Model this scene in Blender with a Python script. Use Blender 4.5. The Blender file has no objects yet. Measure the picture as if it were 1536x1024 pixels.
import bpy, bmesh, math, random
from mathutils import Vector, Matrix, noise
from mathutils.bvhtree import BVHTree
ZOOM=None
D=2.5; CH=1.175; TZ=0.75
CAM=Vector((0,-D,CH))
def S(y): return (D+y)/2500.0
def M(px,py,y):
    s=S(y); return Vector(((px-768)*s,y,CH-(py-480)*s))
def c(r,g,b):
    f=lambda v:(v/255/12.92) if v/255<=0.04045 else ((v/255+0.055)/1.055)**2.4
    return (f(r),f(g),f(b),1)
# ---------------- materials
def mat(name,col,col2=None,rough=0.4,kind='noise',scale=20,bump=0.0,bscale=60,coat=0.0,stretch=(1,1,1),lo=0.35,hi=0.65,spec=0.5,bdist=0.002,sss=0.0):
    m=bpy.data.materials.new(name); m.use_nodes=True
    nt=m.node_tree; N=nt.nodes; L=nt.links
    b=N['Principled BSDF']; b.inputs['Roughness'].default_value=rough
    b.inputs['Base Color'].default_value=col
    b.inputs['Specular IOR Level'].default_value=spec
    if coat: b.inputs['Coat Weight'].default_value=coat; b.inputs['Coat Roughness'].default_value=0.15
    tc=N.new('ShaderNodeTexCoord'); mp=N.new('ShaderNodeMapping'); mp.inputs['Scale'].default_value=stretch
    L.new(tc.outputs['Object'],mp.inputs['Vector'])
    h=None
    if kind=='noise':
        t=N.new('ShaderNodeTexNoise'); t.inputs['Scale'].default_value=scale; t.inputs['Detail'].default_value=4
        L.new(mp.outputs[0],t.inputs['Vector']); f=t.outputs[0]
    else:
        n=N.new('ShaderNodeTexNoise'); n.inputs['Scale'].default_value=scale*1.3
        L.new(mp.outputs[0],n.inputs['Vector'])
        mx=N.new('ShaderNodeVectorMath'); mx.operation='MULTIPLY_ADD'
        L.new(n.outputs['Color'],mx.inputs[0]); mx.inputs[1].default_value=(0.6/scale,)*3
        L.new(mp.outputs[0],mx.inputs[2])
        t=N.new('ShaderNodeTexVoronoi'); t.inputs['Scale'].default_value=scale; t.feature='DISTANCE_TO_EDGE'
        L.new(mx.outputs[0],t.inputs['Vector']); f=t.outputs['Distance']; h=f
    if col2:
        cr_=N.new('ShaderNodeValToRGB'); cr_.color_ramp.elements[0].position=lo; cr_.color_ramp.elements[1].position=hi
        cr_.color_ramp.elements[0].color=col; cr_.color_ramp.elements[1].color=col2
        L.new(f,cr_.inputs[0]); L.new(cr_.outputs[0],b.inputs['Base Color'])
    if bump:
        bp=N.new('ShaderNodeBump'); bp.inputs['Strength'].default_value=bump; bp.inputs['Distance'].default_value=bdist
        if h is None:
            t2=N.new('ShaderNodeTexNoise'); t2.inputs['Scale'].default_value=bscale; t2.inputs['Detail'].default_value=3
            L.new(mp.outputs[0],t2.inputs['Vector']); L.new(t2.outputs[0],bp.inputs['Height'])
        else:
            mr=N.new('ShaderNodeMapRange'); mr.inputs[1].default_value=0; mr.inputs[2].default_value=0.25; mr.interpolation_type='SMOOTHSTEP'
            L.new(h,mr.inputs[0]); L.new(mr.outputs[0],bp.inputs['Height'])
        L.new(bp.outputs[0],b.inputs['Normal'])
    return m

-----

- REQUIRED TASK
Can you reproduce all the material exactly?

- SOLUTION
Model this scene in Blender with a Python script. Use Blender 4.5. The Blender file has no objects yet. Measure the picture as if it were 1536x1024 pixels.
import bpy, bmesh, math, random
from mathutils import Vector, Matrix, noise
from mathutils.bvhtree import BVHTree
ZOOM=None
D=2.5; CH=1.175; TZ=0.75
CAM=Vector((0,-D,CH))
def S(y): return (D+y)/2500.0
def M(px,py,y):
    s=S(y); return Vector(((px-768)*s,y,CH-(py-480)*s))
def c(r,g,b):
    f=lambda v:(v/255/12.92) if v/255<=0.04045 else ((v/255+0.055)/1.055)**2.4
    return (f(r),f(g),f(b),1)
# ---------------- materials
def mat(name,col,col2=None,rough=0.4,kind='noise',scale=20,bump=0.0,bscale=60,coat=0.0,stretch=(1,1,1),lo=0.35,hi=0.65,spec=0.5,bdist=0.002,sss=0.0):
    m=bpy.data.materials.new(name); m.use_nodes=True
    nt=m.node_tree; N=nt.nodes; L=nt.links
    b=N['Principled BSDF']; b.inputs['Roughness'].default_value=rough
    b.inputs['Base Color'].default_value=col
    b.inputs['Specular IOR Level'].default_value=spec
    if coat: b.inputs['Coat Weight'].default_value=coat; b.inputs['Coat Roughness'].default_value=0.15
    tc=N.new('ShaderNodeTexCoord'); mp=N.new('ShaderNodeMapping'); mp.inputs['Scale'].default_value=stretch
    L.new(tc.outputs['Object'],mp.inputs['Vector'])
    h=None
    if kind=='noise':
        t=N.new('ShaderNodeTexNoise'); t.inputs['Scale'].default_value=scale; t.inputs['Detail'].default_value=4
        L.new(mp.outputs[0],t.inputs['Vector']); f=t.outputs[0]
    else:
        n=N.new('ShaderNodeTexNoise'); n.inputs['Scale'].default_value=scale*1.3
        L.new(mp.outputs[0],n.inputs['Vector'])
        mx=N.new('ShaderNodeVectorMath'); mx.operation='MULTIPLY_ADD'
        L.new(n.outputs['Color'],mx.inputs[0]); mx.inputs[1].default_value=(0.6/scale,)*3
        L.new(mp.outputs[0],mx.inputs[2])
        t=N.new('ShaderNodeTexVoronoi'); t.inputs['Scale'].default_value=scale; t.feature='DISTANCE_TO_EDGE'
        L.new(mx.outputs[0],t.inputs['Vector']); f=t.outputs['Distance']; h=f
    if col2:
        cr_=N.new('ShaderNodeValToRGB'); cr_.color_ramp.elements[0].position=lo; cr_.color_ramp.elements[1].position=hi
        cr_.color_ramp.elements[0].color=col; cr_.color_ramp.elements[1].color=col2
        L.new(f,cr_.inputs[0]); L.new(cr_.outputs[0],b.inputs['Base Color'])
    if bump:
        bp=N.new('ShaderNodeBump'); bp.inputs['Strength'].default_value=bump; bp.inputs['Distance'].default_value=bdist
        if h is None:
            t2=N.new('ShaderNodeTexNoise'); t2.inputs['Scale'].default_value=bscale; t2.inputs['Detail'].default_value=3
            L.new(mp.outputs[0],t2.inputs['Vector']); L.new(t2.outputs[0],bp.inputs['Height'])
        else:
            mr=N.new('ShaderNodeMapRange'); mr.inputs[1].default_value=0; mr.inputs[2].default_value=0.25; mr.interpolation_type='SMOOTHSTEP'
            L.new(h,mr.inputs[0]); L.new(mr.outputs[0],bp.inputs['Height'])
        L.new(bp.outputs[0],b.inputs['Normal'])
    return m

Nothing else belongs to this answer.